Literature opens doors, and eyes, and windows on the soul, some people say. But who is going to close all these entrances again? For instance, in the new Zone 5300 Maaike Hartjes reports from Japan that one of the most popular forms of manga for women there is gay manga for girls, including gay manga for girls set in Lord of the Ring’s Middle Earth and illustrated with a drawing of a smooching Aragorn as portrayed by Viggo Mortensen. How am I ever going to unknow that?!

Or what about this: the heyday of Holocaust porn? Let me rephrase that. What about this: Holocaust porn? Apparently quite popular in Israel during the Eichmann trial. Zone writes about tall blonde nazi women in tight leather skull adorned uniforms brandishing whips and presumably about to suck the life juices out of camp prisoners. The 2007 documentary Stalag by Ari Libsker explores the phenomenon.

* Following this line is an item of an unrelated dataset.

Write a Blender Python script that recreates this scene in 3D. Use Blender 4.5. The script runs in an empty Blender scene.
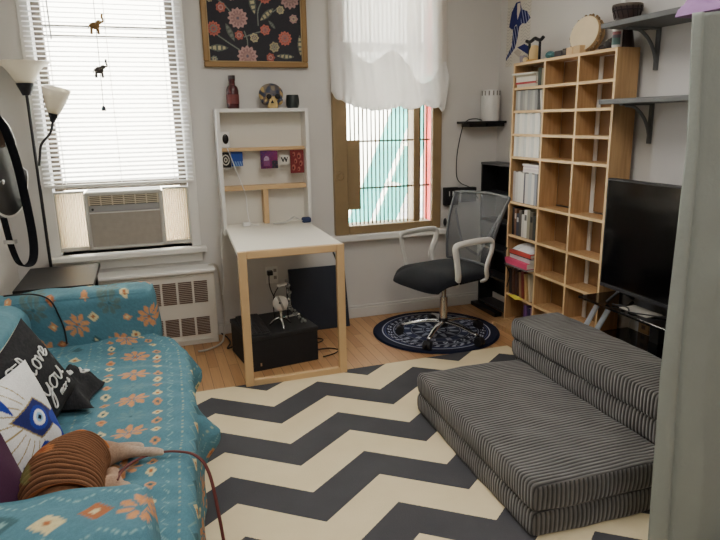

At this point I am too jaded to get worked up over the fate of Virgil Mankiewicz, a man from Nebraska who got sentenced to death because his Siamese twin brother Homer got sentenced to death.

There’s also a short interview with Raoul Deleo, one of the two makers of De eenzame snelweg (The Lonely Motorway), a book describing the trip the authors took along the same route that Jack Kerouac describes in On The Road. Kerouac typed out his book on scrolls, and in true “method drawing” fashion Deleo copied that idea by constructing a case with a built-in scroll to draw on while on the road (see illustration).

Furthermore, there is a look at the fantastic work of Chuck Groenink (for instance: teabags hanging from a ceiling, dripping like corpses in a slaughterhouse), comics by Merel Barends and Jakob Klemencic, an excellent episode of Fool’s Gold (which I reported about earlier), and Wasco’s interpretation of Dick Bruna’s Zwarte Beertjes book covers (see illustration).